I’m Still Here is very much about perception – the perception of actors and the media that follow them. The perception of the detractors and commentators that critique and complain. The perception of the mockumentary in a community that’s been burnt – Borat and Bruno left more of a mark on reality subversion than maybe the film world would like to admit. While not exceptionally original – Sean Meadows’ Le Donk and Scor-Say-Zee, Ricky Gervais doing the Baftas in character for Extras, it certainly shifts the goal posts because of its high risk strategy. This is two hours of Phoenix gnawing on the hand that feeds – will there even be a career to go back to?

There is an undercurrent of mischief throughout the whole film. When JP and team make the penance to Diddy’s hotel suite (after two failed meetings, due to JP getting smoked out in his hotel room), there’s a definite air of piss-takery, as if they’re about to set fire to bag of dog poo on his mat and scamp off around the corner. Herein lies the watchablity of the film – it’s eminently entertaining, a similar level of jockcockery to that of Jackass. It might document a series of fairly random moments, but its flow its perfect, constantly throwing curve balls through language, creative camera work and incidental ‘stage-left’ moments. It’s privileged and egocentric, but its wild. But like Jackass, did Affleck and co. Rain down a hail of NDAs? Was JPs Las Vegas brawl stooged and signed off by H&S suits in advance?


Scripted lives conducted in front of a camera has provided crucial ratings for TV channels. Vacuous fauxlebrities provide shallow role models for this generation of impressionable teens, where being wild requires money, upbringing and privilege. All of which conspires with the hunt for fame to ultimately prove their own undoing. Many actors have been driven to distraction through method acting. Why not live out that character for real?  Would you get the same level of respect? Take it step further and backwards engineer your own life to throw in a little emotive gravitas – the worry of meandering self destruction is with the film throughout (and the ever-present spectre of Joaquin’s cousin River).

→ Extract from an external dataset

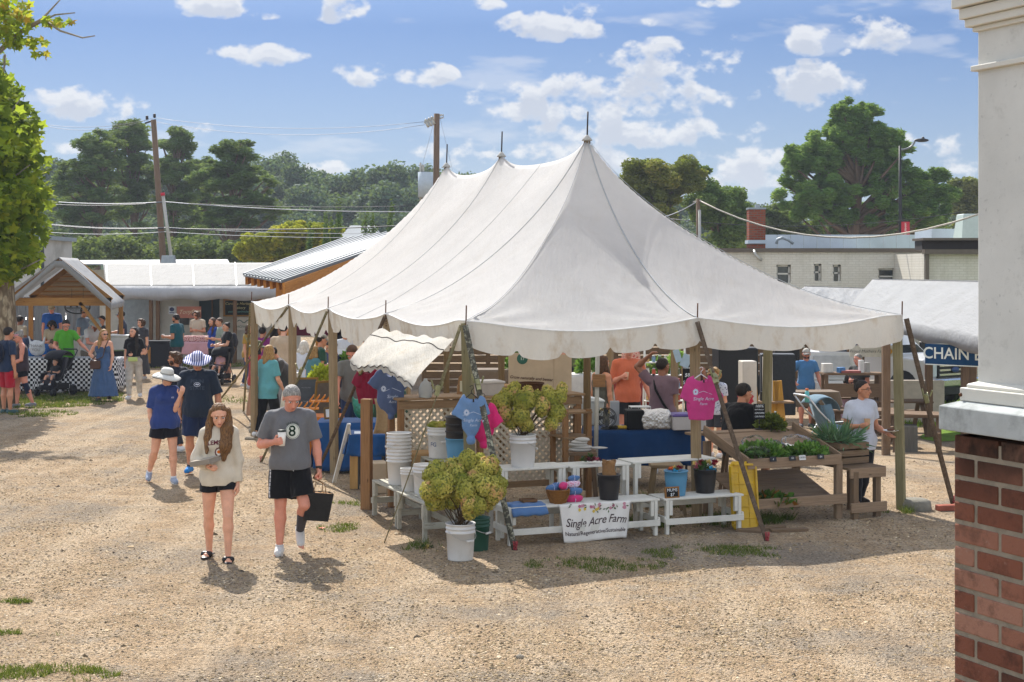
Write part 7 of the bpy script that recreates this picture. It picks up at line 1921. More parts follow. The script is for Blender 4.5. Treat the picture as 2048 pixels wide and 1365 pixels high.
t=thing('brick_building','long cream painted brick building with flat roof behind the tents on the right','building',(10,BY,0));q0,q1=P(1380,500,BY),P(1846,500,BY);zt=P(0,503,BY).z;QX=P(1846,500,BY).x
mb=MB();
holes=[(1553,530,1582,566),(1628,528,1643,562),(1666,530,1682,563),(1757,537,1797,570)]
xs_=sorted(set([q0 .x,q1 .x]+[P(h[0],0,BY).x for h in holes]+[P(h[2],0,BY).x for h in holes]));
for a,b in zip(xs_[:-1],xs_[1:]):
 m_=(a+b)/2;hh=[h for h in holes if P(h[0],0,BY).x<m_<P(h[2],0,BY).x]
 if hh:z1,z0=P(0,hh[0][1],BY).z,P(0,hh[0][3],BY).z;mb.box((m_,BY+.2,(zt+z1)/2),(b-a,.4,zt-z1));mb.box((m_,BY+.2,(z0-.7)/2),(b-a,.4,z0+.7))
 else:mb.box((m_,BY+.2,(zt-.7)/2),(b-a,.4,zt+.7))
mb.build('wall',PBM,t,True)
for h in holes:
 a,b=P(h[0],h[1],BY),P(h[2],h[3],BY);w_=b.x-a.x;hh_=a.z-b.z
 mb=MB();mb.box(((a.x+b.x)/2,BY+.22,(a.z+b.z)/2),(w_,.02,hh_));wi=mb.build('window',M('win_dark','#20282c'),t,True)
 mb=MB()
 for(x,z,ww,h2)in((a.x+.03,(a.z+b.z)/2,.06,hh_),(b.x-.03,(a.z+b.z)/2,.06,hh_),((a.x+b.x)/2,a.z-.03,w_,.06),((a.x+b.x)/2,(a.z+b.z)/2,w_,.05)):mb.box((x,BY+.18,z),(ww,.04,h2))
 mb.build('frame',M('trim_white','#c9c6bd'),wi,True)
mb=MB();mb.box(((q0 .x+q1 .x)/2,BY-.02,zt+.03),(q1 .x-q0 .x,.14,.12));mb.build('gutter',M('gutter_brown','#5b5146',.5),t,True)
mb=MB();mb.box(((q0 .x+q1 .x)/2,BY+5,zt+.06),(q1 .x-q0 .x,9.6,.08));mb.build('roof',M('roof_tar','#4b4a48',.9),t,True)
mb=MB();a,b=P(1528,476,BY+9),P(1846,472,BY+9);n=12
for k in range(n):x=a.x+(b.x-a.x)*(k+.5)/n;mb.box((x,BY+9,zt+.42),((b.x-a.x)/n*.96,.06,.62))
mb.build('parapet_panel',M('sheet_blue','#b3bdc6',.5,.3,.12,1.2,metal=.1),t,True)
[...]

Everyone will have their own take on I’m Still Here. Whether it’s deemed a culturally wise manoeuvre, will either be dictated whether JP and Affleck are ‘welcomed back’ to the glitterati fold, mildly chided for being cheeky scamps, with a successful feature film under their belts. Affleck has recently admitted it was a fake. Maybe pre-planned, or an attempt to reintegrate JP into the fold. Perhaps this will add weight to the idea of a flight of fancy which spiralled out of control. The film manages to spin you between you is reality and fantasy so many times, you won’t know what’s what. So just give it up before you get there, and go with it. Passionate, raw and creative, I’m Still Here more than succeeds as a piece of entertainment.